On Tue, Dec 02, 2014 at 11:50:24AM -0500, J. Bruce Fields wrote:
> On Tue, Dec 02, 2014 at 07:14:22AM -0500, Jeff Layton wrote:
> > On Tue, 2 Dec 2014 06:57:50 -0500
> > Jeff Layton <jeff.layton@xxxxxxxxxxxxxxx> wrote:
> > 
> > > On Mon, 1 Dec 2014 19:38:19 -0500
> > > Trond Myklebust <trondmy@xxxxxxxxx> wrote:
> > > 
> > > > On Mon, Dec 1, 2014 at 6:47 PM, J. Bruce Fields <bfields@xxxxxxxxxxxx> wrote:
> > > > > I find it hard to think about how we expect this to affect performance.
> > > > > So it comes down to the observed results, I guess, but just trying to
> > > > > get an idea:
> > > > >
> > > > >         - this eliminates sp_lock.  I think the original idea here was
> > > > >           that if interrupts could be routed correctly then there
> > > > >           shouldn't normally be cross-cpu contention on this lock.  Do
> > > > >           we understand why that didn't pan out?  Is hardware capable of
> > > > >           doing this really rare, or is it just too hard to configure it
> > > > >           correctly?
> > > > 
> > > > One problem is that a 1MB incoming write will generate a lot of
> > > > interrupts. While that is not so noticeable on a 1GigE network, it is
> > > > on a 40GigE network. The other thing you should note is that this
> > > > workload was generated with ~100 clients pounding on that server, so
> > > > there are a fair amount of TCP connections to service in parallel.

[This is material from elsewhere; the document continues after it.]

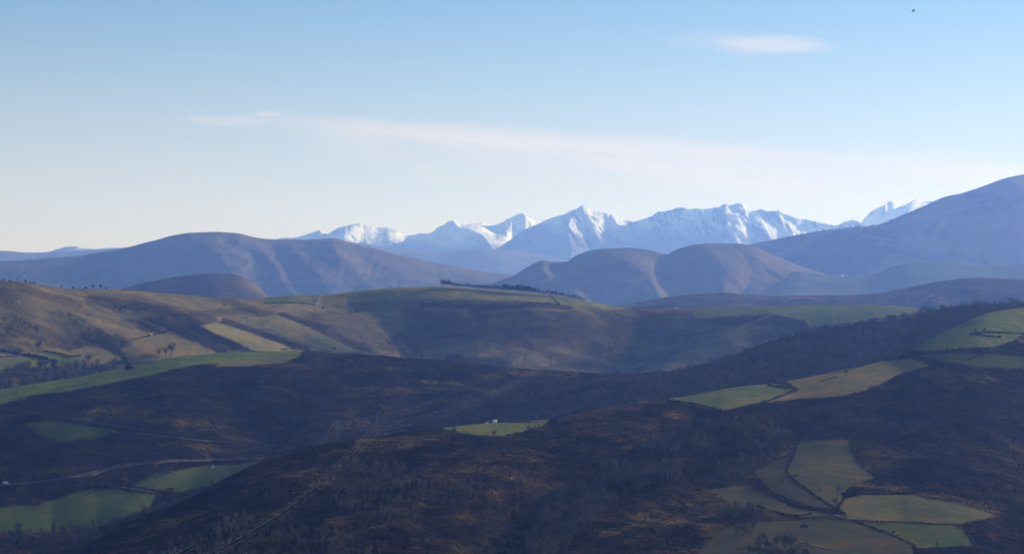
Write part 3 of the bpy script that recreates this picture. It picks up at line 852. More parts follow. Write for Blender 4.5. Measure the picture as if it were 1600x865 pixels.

> > > > Playing with the interrupt routing doesn't necessarily help you so
> > > > much when all those connections are hot.
> > > > 
> > 
> > In principle though, the percpu pool_mode should have alleviated the
> > contention on the sp_lock. When an interrupt comes in, the xprt gets
> > queued to its pool. If there is a pool for each cpu then there should
> > be no sp_lock contention. The pernode pool mode might also have
> > alleviated the lock contention to a lesser degree in a NUMA
> > configuration.
> > 
> > Do we understand why that didn't help?
> 
> Yes, the lots-of-interrupts-per-rpc problem strikes me as a separate if
> not entirely orthogonal problem.
> 
> (And I thought it should be addressable separately; Trond and I talked
> about this in Westford.  I think it currently wakes a thread to handle
> each individual tcp segment--but shouldn't it be able to do all the data
> copying in the interrupt and wait to wake up a thread until it's got the
> entire rpc?)
> 
> > In any case, I think that doing this with RCU is still preferable.
> > We're walking a very short list, so doing it lockless is still a
> > good idea to improve performance without needing to use the percpu
> > pool_mode.
> 
> I find that entirely plausible.
> 
> Maybe it would help to ask SGI people.  Cc'ing Ben Myers in hopes he
> could point us to the right person.
>
> It'd be interesting to know:
> 
> 	- are they using the svc_pool stuff?
> 	- if not, why not?
> 	- if so:
> 		- can they explain how they configure systems to take
> 		  advantage of it?
> 		- do they have any recent results showing how it helps?
> 		- could they test Jeff's patches for performance
> 		  regressions?
> 
> Anyway, I'm off for now, back to work Thursday.
> 
> --b.

Andrew Dahl is the right person.  Cc'd.